Some summer research projects remain in the lab. Others travel 3,000 miles and 2,000 years back in time. EMU chemistry undergraduates Jaime Williams and Avi Dragun joined Chemistry Professor Ruth Ann Armitage on an extraordinary academic journey to the World Congress on Mummy Studies, held last August in Cusco. There, they presented groundbreaking textile research that quite literally unwrapped history. The team analyzed yarn samples from a 2,000-year-old mummy (talk about vintage threads!) using advanced techniques like mass spectrometry and Raman spectroscopy. Their findings revealed which plants and animals were used to create the textiles, offering vivid clues about the culture, environment and daily life of the individual wrapped within.

A PIONEERING PROGRAM
EMU recently celebrated the graduation of 12 students from its groundbreaking College in Prison program, expanding the reach of higher education beyond the traditional campus and into spaces where opportunity can be transformative. Based at the Women’s Huron Valley Correctional Facility, Michigan’s only women’s prison, the program offers the same in-person instruction delivered on Eastern’s campus, taught by EMU faculty and grounded in the same academic rigor. Students engage in research, contribute to scholarly conversations and build critical thinking and communication skills that foster personal growth and future reintegration. The results speak volumes. All 12 graduates earned Bachelor of General Studies degrees, each achieving an extraordinary 3.93 GPA.

WINNING WAYS
In March, Eastern Athletics named Billy Donlon as the 31st head men’s basketball coach in school history. He arrives from Clemson University, where he has served as an assistant coach since 2022. Overall, Donlan has 26 years of collegiate coaching experience, including nine seasons as a head coach at Wright State University and the University of Missouri-Kansas City (with an overall 155-133 record) and multiple deep postseason runs. Known for cultivating tough, disciplined players with a hard-nosed defensive style, Donlon brings a proven winning mentality to the George Gervin GameAbove Center. Perhaps Oakland University Head Coach Greg Kampe summed it up best: “Playing against Billy's teams has always been like going to the dentist office. Not sure what's going to happen, but you know it's going to hurt. Eastern fans, he's a winner whose teams will compete their butts off.”

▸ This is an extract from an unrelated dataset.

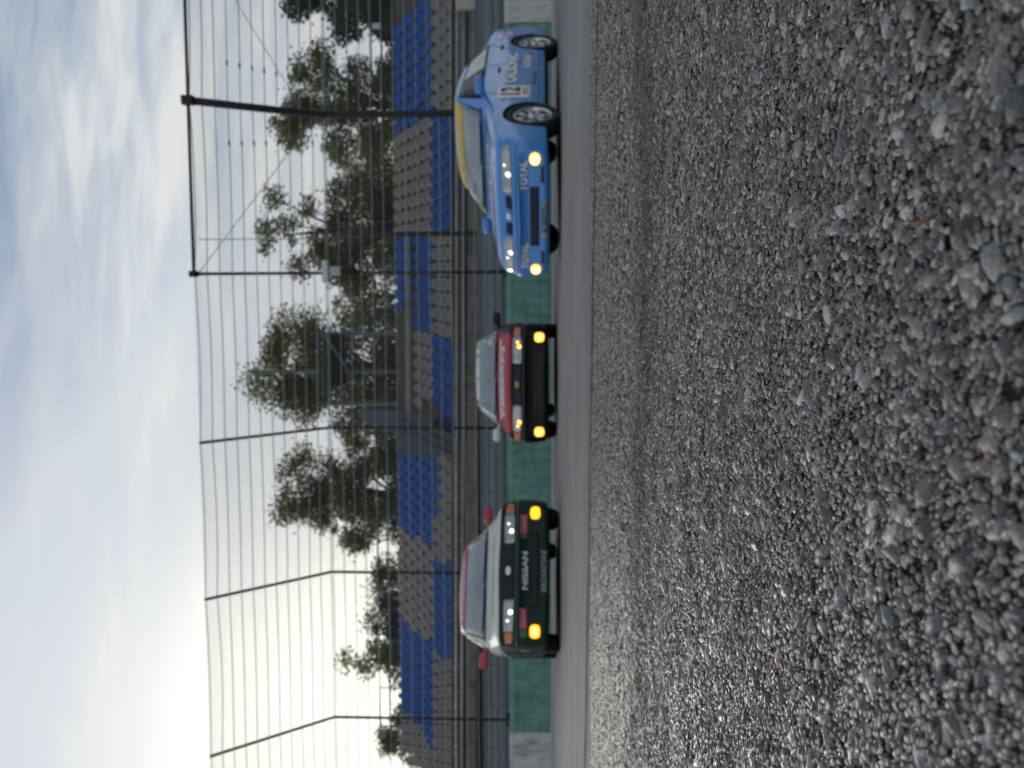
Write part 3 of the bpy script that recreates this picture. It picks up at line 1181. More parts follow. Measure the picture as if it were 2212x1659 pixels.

NEW DIGS FOR A TRUSTED VOICE
For more than 60 years, WEMU 89.1 has been the steady, soulful soundtrack for the Ypsilanti area and beyond—a trusted source for public radio news and the cool currents of jazz. After experimenting with various formats in its early years, then-Station Manager Art Timko (pictured below) made a bold call in 1977: devote the station’s programming to jazz, one of America’s great musical art forms. The decision gave WEMU a signature voice that has since become deeply rooted in community. Now, the station has a new home with a new name: The Timko Broadcast Center at Halle Library. With its new state-of-the-art digs that allow for podcasting, video recording, in-studio interviews and live performances, WEMU is even better positioned to keep your fingers snappin’ and toes tappin’.